→ Problem statement
Report all lines from the entries below in which "part" appears.

→ Extracted data
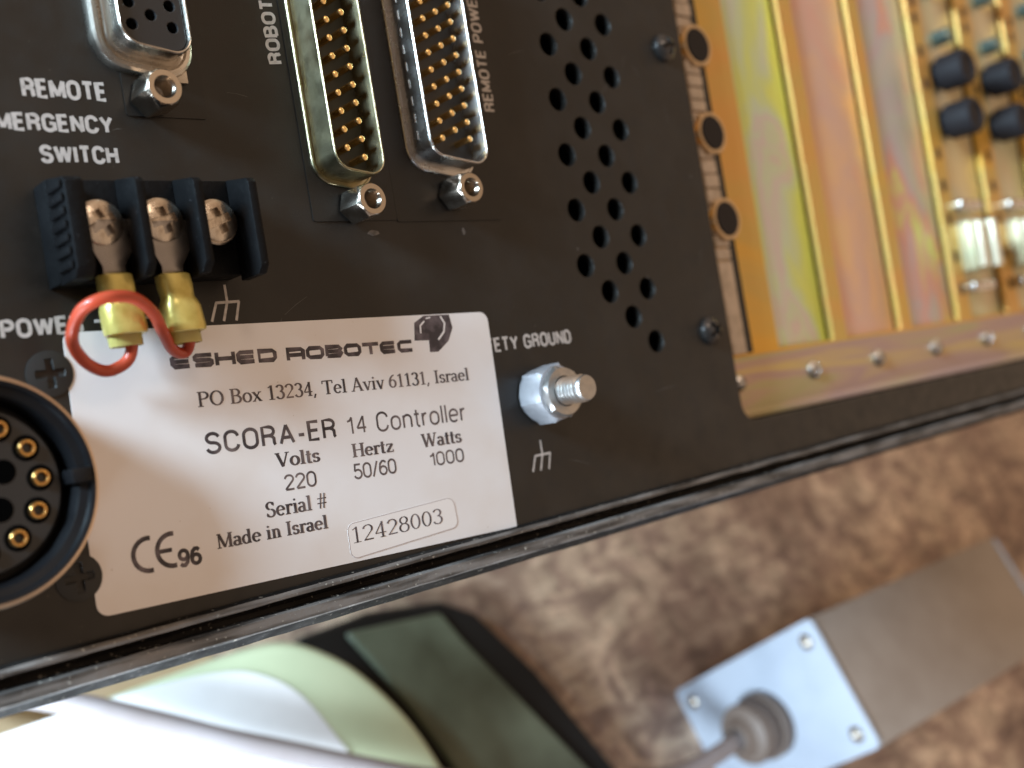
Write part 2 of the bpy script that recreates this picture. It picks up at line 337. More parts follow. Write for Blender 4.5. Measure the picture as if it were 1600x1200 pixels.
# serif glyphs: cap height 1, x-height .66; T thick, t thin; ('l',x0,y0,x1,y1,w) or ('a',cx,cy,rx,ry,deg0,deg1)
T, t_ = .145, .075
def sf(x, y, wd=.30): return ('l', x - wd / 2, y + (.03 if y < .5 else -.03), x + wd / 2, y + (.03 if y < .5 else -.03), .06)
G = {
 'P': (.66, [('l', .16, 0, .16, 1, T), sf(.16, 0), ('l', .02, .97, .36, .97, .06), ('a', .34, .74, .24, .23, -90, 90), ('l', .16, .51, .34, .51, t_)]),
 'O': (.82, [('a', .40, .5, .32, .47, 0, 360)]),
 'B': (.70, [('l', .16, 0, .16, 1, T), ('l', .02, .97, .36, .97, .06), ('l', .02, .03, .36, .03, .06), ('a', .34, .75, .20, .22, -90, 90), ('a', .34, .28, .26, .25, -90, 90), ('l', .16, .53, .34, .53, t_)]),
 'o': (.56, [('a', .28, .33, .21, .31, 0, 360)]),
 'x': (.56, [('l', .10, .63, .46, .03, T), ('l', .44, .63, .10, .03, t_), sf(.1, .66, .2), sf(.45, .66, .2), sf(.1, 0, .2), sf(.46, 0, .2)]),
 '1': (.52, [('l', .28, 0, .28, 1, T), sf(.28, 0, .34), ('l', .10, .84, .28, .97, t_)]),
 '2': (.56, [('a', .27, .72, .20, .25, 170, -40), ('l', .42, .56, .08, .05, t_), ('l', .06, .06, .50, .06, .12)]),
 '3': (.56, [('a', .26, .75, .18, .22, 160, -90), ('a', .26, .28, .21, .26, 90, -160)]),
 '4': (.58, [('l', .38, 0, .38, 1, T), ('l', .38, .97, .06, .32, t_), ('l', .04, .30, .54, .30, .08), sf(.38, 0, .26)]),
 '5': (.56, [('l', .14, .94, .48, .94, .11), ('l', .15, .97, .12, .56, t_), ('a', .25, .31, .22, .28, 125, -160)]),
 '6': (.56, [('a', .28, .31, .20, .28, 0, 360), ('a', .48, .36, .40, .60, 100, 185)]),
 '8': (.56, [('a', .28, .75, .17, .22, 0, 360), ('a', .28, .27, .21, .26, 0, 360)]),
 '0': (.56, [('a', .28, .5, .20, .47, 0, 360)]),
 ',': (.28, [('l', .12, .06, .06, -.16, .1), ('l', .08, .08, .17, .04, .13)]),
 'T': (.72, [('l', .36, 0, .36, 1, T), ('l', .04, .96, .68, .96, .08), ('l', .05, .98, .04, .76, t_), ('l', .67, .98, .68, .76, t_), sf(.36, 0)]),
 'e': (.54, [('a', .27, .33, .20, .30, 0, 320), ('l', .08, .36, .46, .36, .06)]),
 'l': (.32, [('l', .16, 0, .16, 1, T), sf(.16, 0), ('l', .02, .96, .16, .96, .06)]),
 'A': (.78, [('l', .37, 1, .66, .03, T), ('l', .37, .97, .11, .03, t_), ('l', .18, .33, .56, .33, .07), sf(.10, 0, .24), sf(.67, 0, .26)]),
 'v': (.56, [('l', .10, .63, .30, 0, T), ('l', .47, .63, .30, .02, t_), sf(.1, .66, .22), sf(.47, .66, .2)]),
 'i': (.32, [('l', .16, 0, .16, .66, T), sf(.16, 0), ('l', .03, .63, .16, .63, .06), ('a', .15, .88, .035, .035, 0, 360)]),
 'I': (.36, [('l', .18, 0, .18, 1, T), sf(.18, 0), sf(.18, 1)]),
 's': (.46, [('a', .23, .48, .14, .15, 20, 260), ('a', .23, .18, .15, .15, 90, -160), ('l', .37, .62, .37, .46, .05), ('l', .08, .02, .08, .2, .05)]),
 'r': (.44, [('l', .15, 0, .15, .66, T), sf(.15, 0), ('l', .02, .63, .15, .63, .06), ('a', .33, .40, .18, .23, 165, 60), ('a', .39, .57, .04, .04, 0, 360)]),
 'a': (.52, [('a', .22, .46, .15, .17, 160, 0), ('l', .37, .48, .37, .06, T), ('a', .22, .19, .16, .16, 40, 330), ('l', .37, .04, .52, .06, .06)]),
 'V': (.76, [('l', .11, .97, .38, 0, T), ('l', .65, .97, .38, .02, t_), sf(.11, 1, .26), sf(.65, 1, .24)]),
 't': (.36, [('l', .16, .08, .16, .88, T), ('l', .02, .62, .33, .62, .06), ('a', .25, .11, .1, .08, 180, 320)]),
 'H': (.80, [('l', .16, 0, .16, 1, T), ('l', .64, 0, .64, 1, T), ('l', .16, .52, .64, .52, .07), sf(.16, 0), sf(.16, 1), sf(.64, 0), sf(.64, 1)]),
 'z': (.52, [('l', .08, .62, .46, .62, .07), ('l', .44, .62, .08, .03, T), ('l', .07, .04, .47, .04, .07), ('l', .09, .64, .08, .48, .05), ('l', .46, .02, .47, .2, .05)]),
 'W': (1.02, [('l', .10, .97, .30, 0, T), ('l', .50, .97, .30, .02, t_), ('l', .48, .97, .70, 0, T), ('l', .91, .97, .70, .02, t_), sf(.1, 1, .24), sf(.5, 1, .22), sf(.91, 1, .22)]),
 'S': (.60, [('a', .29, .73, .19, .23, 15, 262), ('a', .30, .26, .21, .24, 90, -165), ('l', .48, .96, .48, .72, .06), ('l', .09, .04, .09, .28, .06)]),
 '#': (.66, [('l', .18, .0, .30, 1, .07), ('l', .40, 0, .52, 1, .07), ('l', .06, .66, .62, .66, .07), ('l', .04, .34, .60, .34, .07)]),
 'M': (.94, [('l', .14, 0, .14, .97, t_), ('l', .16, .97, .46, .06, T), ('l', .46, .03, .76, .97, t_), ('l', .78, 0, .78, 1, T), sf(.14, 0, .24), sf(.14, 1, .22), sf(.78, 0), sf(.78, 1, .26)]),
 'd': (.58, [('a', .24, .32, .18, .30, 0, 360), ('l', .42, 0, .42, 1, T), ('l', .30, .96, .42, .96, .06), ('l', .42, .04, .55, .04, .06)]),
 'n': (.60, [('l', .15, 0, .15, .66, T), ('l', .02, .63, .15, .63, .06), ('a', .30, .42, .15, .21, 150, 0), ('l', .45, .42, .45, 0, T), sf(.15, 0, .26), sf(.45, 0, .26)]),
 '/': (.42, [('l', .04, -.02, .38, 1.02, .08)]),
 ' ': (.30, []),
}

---

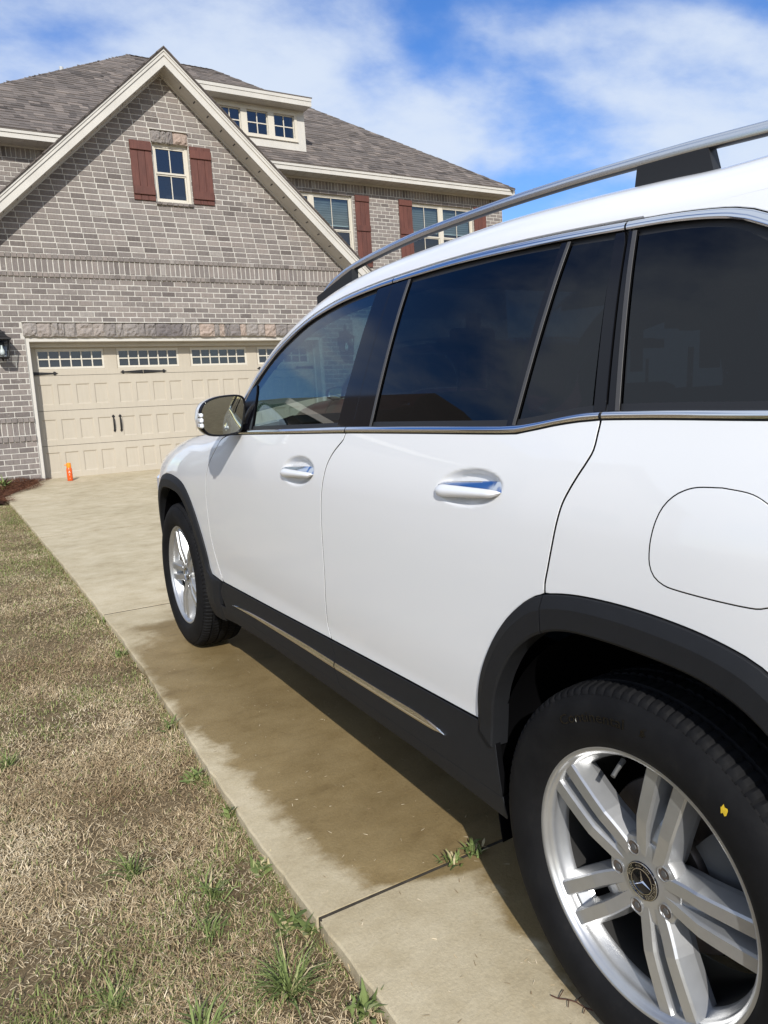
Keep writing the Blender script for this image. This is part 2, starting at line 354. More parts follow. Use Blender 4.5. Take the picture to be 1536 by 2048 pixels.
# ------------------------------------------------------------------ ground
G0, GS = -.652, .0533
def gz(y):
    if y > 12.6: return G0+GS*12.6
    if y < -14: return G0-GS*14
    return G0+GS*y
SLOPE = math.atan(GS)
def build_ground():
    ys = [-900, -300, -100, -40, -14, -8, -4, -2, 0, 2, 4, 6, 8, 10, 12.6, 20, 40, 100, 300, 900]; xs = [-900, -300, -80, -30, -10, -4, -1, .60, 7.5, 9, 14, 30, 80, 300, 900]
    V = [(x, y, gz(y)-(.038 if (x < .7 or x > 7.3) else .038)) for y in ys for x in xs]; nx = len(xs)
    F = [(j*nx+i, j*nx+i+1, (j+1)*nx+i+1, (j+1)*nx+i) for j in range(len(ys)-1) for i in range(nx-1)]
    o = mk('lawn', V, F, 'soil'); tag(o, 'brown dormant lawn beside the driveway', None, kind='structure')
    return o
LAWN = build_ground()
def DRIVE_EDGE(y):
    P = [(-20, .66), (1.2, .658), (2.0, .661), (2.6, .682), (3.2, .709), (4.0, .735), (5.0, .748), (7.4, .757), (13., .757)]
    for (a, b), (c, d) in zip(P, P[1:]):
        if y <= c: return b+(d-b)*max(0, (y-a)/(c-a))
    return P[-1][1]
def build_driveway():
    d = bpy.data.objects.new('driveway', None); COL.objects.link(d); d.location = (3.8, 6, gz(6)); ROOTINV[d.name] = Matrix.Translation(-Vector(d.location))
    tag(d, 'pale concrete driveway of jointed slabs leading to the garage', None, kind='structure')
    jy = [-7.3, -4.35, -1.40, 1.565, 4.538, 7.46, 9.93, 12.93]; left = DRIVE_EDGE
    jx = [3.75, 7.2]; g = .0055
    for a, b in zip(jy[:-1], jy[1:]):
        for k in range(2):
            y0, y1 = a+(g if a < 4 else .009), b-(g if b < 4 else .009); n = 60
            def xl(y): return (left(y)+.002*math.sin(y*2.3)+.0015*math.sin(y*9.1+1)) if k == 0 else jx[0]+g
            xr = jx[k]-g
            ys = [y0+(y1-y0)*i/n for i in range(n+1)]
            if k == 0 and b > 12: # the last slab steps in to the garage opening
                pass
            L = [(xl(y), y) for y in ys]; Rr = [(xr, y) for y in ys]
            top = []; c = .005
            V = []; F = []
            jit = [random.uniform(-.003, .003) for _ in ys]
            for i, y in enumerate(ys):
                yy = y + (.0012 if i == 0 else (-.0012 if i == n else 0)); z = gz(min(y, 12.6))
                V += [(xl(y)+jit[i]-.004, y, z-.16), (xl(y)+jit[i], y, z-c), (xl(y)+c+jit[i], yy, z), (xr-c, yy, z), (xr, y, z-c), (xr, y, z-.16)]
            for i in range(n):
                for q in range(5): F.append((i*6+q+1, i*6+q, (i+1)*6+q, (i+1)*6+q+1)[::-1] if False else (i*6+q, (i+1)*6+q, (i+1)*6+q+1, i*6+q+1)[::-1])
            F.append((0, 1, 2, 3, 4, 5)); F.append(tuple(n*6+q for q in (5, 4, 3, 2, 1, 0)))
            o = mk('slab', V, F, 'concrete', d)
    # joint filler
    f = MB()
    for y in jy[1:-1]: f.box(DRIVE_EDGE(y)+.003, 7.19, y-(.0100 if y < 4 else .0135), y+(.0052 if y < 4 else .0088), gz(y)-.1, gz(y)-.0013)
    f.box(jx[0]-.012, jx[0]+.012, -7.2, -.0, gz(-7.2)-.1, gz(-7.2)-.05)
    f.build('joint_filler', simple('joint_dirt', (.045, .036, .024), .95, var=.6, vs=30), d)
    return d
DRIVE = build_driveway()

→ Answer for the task
Write part 2 of the bpy script that recreates this picture. It picks up at line 337. More parts follow. Write for Blender 4.5. Measure the picture as if it were 1600x1200 pixels.
Keep writing the Blender script for this image. This is part 2, starting at line 354. More parts follow. Use Blender 4.5. Take the picture to be 1536 by 2048 pixels.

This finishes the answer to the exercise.